__Source material__:
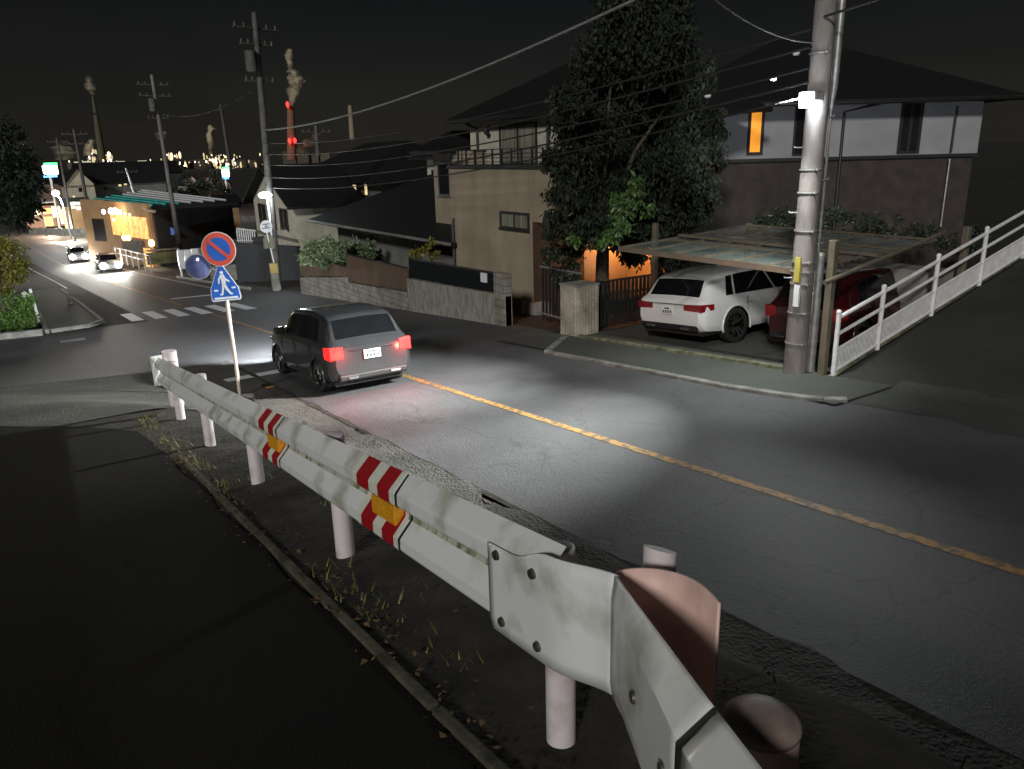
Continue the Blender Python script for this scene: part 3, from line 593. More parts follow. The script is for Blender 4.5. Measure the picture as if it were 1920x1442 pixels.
# warm lit entrance court to the right of the tower house
h.box('entrance_wall', 4.83, 5.95, 3.7, 3.95, -2.0, 1.13, 'tan', label='wall of the entrance court glowing orange under a porch lamp')
b = MB(); b.box((5.3, 3.45, 2.75), (5.5, 3.69, 2.9)); b.build('porch_lamp', emat('sodium lamp', (1.0, .45, .12), 5), h.o, local=True)
light('porch_light', 'POINT', h.world(5.5, 2.9, .55), 170, (1.0, .36, .10), size=.08)
# brown house with long low roof left of it (X=15 eave)
h = House('low_roof_house', 'long house with low dark tiled roof in front of pale upper windows', 14.0, 37.0, -3.0)
h.box('wall', 0, 13, 0, 8, -3.0, .15, 'greywall'); h.hip(-.4, 13.2, -.6, 8.5, .15, 2.0, .55, ridge=3.5)
b = MB(); b.tube([(-.95, -1.18, 3.12), (13.6, -1.18, 3.12)], .06, 8); b.build('gutter', M['greywall'], h.o, local=True, smooth=True)
h.box('upper_wall', 1.0, 8.9, 4.6, 10, .1, 2.95, 'cream'); h.hip(1.0, 9.2, 4.6, 10.5, 2.95, 1.6, .7, name='upper_roof')
h.window(4.2, 6.6, 1.6, 2.75, 4.6, 3, fr=.09, curtain=None); h.window(7.2, 8.3, 1.75, 2.6, 4.6, 1, fr=.08); h.window(1.5, 3.4, 1.3, 2.35, 4.6, 2, fr=.08)
h.box('window_curtain', 5.6, 6.1, 4.57, 4.578, 1.75, 2.6, 'curtain')
# long dark house with three lit windows
h = House('long_house', 'dark two-storey house with three narrow yellow lit windows', 20.0, 60.0, -5.0)
h.box('wall', 0, 15, 0, 8, -5, 1.6, 'greywall'); h.hip(0, 15, 0, 8, 1.6, 2.4, .9)
h.window(.5, 1.25, -.55, .9, 0, 1, 'lit_yellow', fr=.06); h.window(1.45, 2.1, -.55, .9, 0, 1, 'lit_yellow', fr=.06)
h.window(10.6, 11.3, .45, 1.35, 0, 1, 'lit_yellow', fr=.06); h.window(12.5, 13.1, .65, 1.4, 0, 1, 'lit_yellow', fr=.06)
h.window(4.5, 5.5, .1, 1.2, 0, 2); h.window(7.0, 9.4, -.5, 1.2, 0, 2)
# gabled house
h = House('gabled_house', 'grey house with steep gable facing the street behind the lamp pole', 14.6, 53.5, -4.6)
h.box('wall', 0, 8.4, 0, 3.6, -4.6, .55, 'cream'); h.gable(0, 8.4, 0, 3.6, .55, 2.05, .6, wall='cream')
h.window(1.0, 2.6, -1.3, .3, 0, 2); h.window(5.4, 7.0, -1.1, .2, 0, 2); h.window(3.4, 4.6, -1.2, .2, 0, 2)
h.box('band', -.03, 8.43, -.04, 0, -1.7, -1.5, 'greywall')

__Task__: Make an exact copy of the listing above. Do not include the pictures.

__Output for this exercise__:
Continue the Blender Python script for this scene: part 3, from line 593. More parts follow. The script is for Blender 4.5. Measure the picture as if it were 1920x1442 pixels.
# warm lit entrance court to the right of the tower house
h.box('entrance_wall', 4.83, 5.95, 3.7, 3.95, -2.0, 1.13, 'tan', label='wall of the entrance court glowing orange under a porch lamp')
b = MB(); b.box((5.3, 3.45, 2.75), (5.5, 3.69, 2.9)); b.build('porch_lamp', emat('sodium lamp', (1.0, .45, .12), 5), h.o, local=True)
light('porch_light', 'POINT', h.world(5.5, 2.9, .55), 170, (1.0, .36, .10), size=.08)
# brown house with long low roof left of it (X=15 eave)
h = House('low_roof_house', 'long house with low dark tiled roof in front of pale upper windows', 14.0, 37.0, -3.0)
h.box('wall', 0, 13, 0, 8, -3.0, .15, 'greywall'); h.hip(-.4, 13.2, -.6, 8.5, .15, 2.0, .55, ridge=3.5)
b = MB(); b.tube([(-.95, -1.18, 3.12), (13.6, -1.18, 3.12)], .06, 8); b.build('gutter', M['greywall'], h.o, local=True, smooth=True)
h.box('upper_wall', 1.0, 8.9, 4.6, 10, .1, 2.95, 'cream'); h.hip(1.0, 9.2, 4.6, 10.5, 2.95, 1.6, .7, name='upper_roof')
h.window(4.2, 6.6, 1.6, 2.75, 4.6, 3, fr=.09, curtain=None); h.window(7.2, 8.3, 1.75, 2.6, 4.6, 1, fr=.08); h.window(1.5, 3.4, 1.3, 2.35, 4.6, 2, fr=.08)
h.box('window_curtain', 5.6, 6.1, 4.57, 4.578, 1.75, 2.6, 'curtain')
# long dark house with three lit windows
h = House('long_house', 'dark two-storey house with three narrow yellow lit windows', 20.0, 60.0, -5.0)
h.box('wall', 0, 15, 0, 8, -5, 1.6, 'greywall'); h.hip(0, 15, 0, 8, 1.6, 2.4, .9)
h.window(.5, 1.25, -.55, .9, 0, 1, 'lit_yellow', fr=.06); h.window(1.45, 2.1, -.55, .9, 0, 1, 'lit_yellow', fr=.06)
h.window(10.6, 11.3, .45, 1.35, 0, 1, 'lit_yellow', fr=.06); h.window(12.5, 13.1, .65, 1.4, 0, 1, 'lit_yellow', fr=.06)
h.window(4.5, 5.5, .1, 1.2, 0, 2); h.window(7.0, 9.4, -.5, 1.2, 0, 2)
# gabled house
h = House('gabled_house', 'grey house with steep gable facing the street behind the lamp pole', 14.6, 53.5, -4.6)
h.box('wall', 0, 8.4, 0, 3.6, -4.6, .55, 'cream'); h.gable(0, 8.4, 0, 3.6, .55, 2.05, .6, wall='cream')
h.window(1.0, 2.6, -1.3, .3, 0, 2); h.window(5.4, 7.0, -1.1, .2, 0, 2); h.window(3.4, 4.6, -1.2, .2, 0, 2)
h.box('band', -.03, 8.43, -.04, 0, -1.7, -1.5, 'greywall')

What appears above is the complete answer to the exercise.